Repeat the span of the entries below that starts at the line with "Generate a Blender" and ends at the line with "area('ceiling_lamp', (x, y, CEIL", nothing more. Skip the pictures.

======== Record list ========

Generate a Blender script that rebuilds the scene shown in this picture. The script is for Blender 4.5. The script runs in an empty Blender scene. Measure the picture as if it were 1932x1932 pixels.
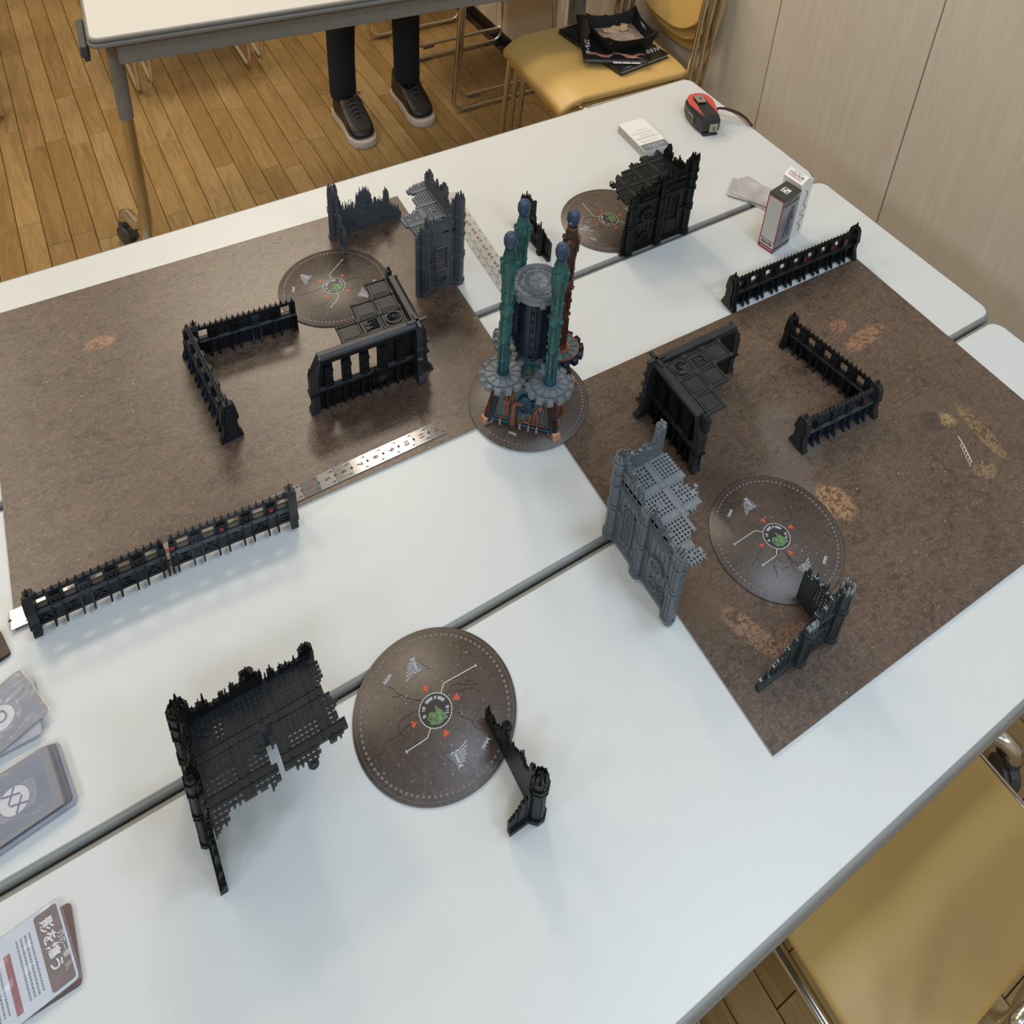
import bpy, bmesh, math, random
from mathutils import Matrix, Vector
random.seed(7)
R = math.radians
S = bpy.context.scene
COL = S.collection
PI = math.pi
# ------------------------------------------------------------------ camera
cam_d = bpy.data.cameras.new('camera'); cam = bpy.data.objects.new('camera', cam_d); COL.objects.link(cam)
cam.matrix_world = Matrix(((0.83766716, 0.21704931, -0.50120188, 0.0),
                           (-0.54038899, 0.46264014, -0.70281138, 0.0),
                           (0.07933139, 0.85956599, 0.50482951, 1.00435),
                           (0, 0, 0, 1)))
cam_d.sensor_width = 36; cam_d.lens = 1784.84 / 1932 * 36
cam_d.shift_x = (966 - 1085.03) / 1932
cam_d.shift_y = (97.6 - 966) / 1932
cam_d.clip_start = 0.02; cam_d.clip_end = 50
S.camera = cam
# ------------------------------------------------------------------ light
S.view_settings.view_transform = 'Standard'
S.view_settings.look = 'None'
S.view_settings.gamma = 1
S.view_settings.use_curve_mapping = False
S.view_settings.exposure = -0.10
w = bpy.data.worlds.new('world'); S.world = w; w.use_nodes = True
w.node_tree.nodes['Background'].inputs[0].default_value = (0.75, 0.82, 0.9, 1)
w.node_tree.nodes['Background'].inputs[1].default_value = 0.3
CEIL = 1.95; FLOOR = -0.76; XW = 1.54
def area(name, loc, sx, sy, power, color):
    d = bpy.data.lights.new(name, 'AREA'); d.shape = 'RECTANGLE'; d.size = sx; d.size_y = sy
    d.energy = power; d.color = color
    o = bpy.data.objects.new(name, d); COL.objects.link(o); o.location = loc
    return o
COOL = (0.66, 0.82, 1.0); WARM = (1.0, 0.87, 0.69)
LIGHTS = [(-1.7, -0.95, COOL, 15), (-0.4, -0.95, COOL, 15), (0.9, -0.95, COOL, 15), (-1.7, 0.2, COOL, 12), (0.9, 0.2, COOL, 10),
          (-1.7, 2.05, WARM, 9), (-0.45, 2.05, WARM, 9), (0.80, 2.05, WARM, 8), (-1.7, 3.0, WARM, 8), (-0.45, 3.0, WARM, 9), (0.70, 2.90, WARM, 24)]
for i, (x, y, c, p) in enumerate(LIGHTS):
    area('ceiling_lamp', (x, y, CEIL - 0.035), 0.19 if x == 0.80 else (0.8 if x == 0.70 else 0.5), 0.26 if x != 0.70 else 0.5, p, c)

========
======== Record list ========

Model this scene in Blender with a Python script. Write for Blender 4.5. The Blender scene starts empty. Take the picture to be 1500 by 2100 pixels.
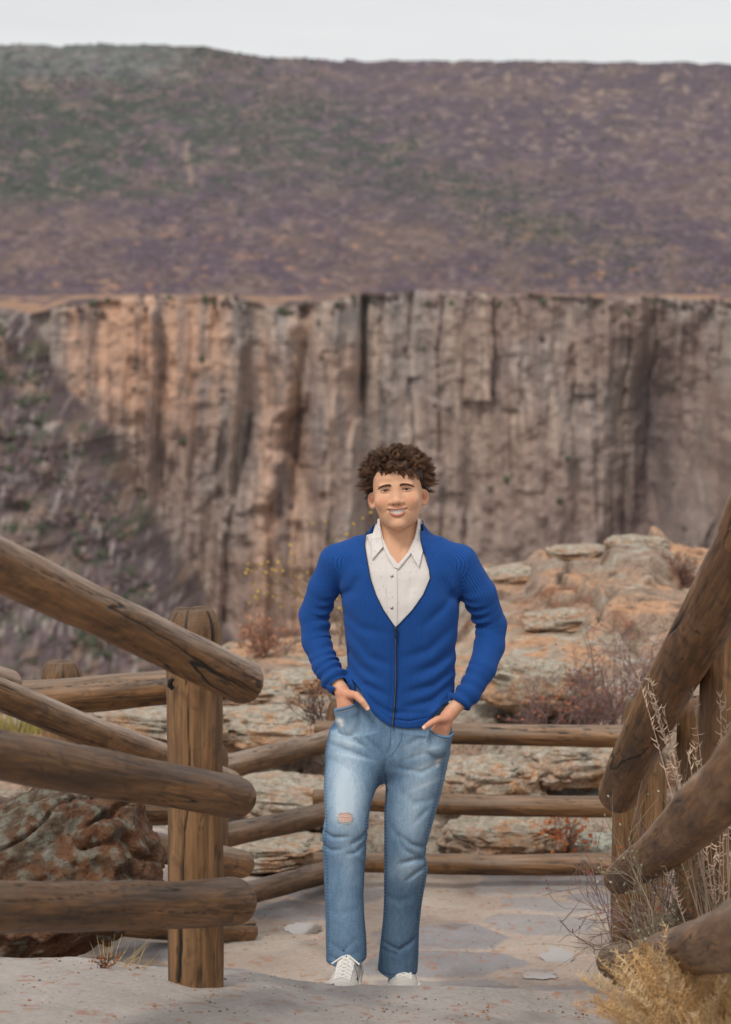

========
======== Record list ========

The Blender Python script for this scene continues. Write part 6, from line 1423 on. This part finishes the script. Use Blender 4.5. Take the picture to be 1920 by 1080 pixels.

========

(Written response)
Generate a Blender script that rebuilds the scene shown in this picture. The script is for Blender 4.5. The script runs in an empty Blender scene. Measure the picture as if it were 1932x1932 pixels.
import bpy, bmesh, math, random
from mathutils import Matrix, Vector
random.seed(7)
R = math.radians
S = bpy.context.scene
COL = S.collection
PI = math.pi
# ------------------------------------------------------------------ camera
cam_d = bpy.data.cameras.new('camera'); cam = bpy.data.objects.new('camera', cam_d); COL.objects.link(cam)
cam.matrix_world = Matrix(((0.83766716, 0.21704931, -0.50120188, 0.0),
                           (-0.54038899, 0.46264014, -0.70281138, 0.0),
                           (0.07933139, 0.85956599, 0.50482951, 1.00435),
                           (0, 0, 0, 1)))
cam_d.sensor_width = 36; cam_d.lens = 1784.84 / 1932 * 36
cam_d.shift_x = (966 - 1085.03) / 1932
cam_d.shift_y = (97.6 - 966) / 1932
cam_d.clip_start = 0.02; cam_d.clip_end = 50
S.camera = cam
# ------------------------------------------------------------------ light
S.view_settings.view_transform = 'Standard'
S.view_settings.look = 'None'
S.view_settings.gamma = 1
S.view_settings.use_curve_mapping = False
S.view_settings.exposure = -0.10
w = bpy.data.worlds.new('world'); S.world = w; w.use_nodes = True
w.node_tree.nodes['Background'].inputs[0].default_value = (0.75, 0.82, 0.9, 1)
w.node_tree.nodes['Background'].inputs[1].default_value = 0.3
CEIL = 1.95; FLOOR = -0.76; XW = 1.54
def area(name, loc, sx, sy, power, color):
    d = bpy.data.lights.new(name, 'AREA'); d.shape = 'RECTANGLE'; d.size = sx; d.size_y = sy
    d.energy = power; d.color = color
    o = bpy.data.objects.new(name, d); COL.objects.link(o); o.location = loc
    return o
COOL = (0.66, 0.82, 1.0); WARM = (1.0, 0.87, 0.69)
LIGHTS = [(-1.7, -0.95, COOL, 15), (-0.4, -0.95, COOL, 15), (0.9, -0.95, COOL, 15), (-1.7, 0.2, COOL, 12), (0.9, 0.2, COOL, 10),
          (-1.7, 2.05, WARM, 9), (-0.45, 2.05, WARM, 9), (0.80, 2.05, WARM, 8), (-1.7, 3.0, WARM, 8), (-0.45, 3.0, WARM, 9), (0.70, 2.90, WARM, 24)]
for i, (x, y, c, p) in enumerate(LIGHTS):
    area('ceiling_lamp', (x, y, CEIL - 0.035), 0.19 if x == 0.80 else (0.8 if x == 0.70 else 0.5), 0.26 if x != 0.70 else 0.5, p, c)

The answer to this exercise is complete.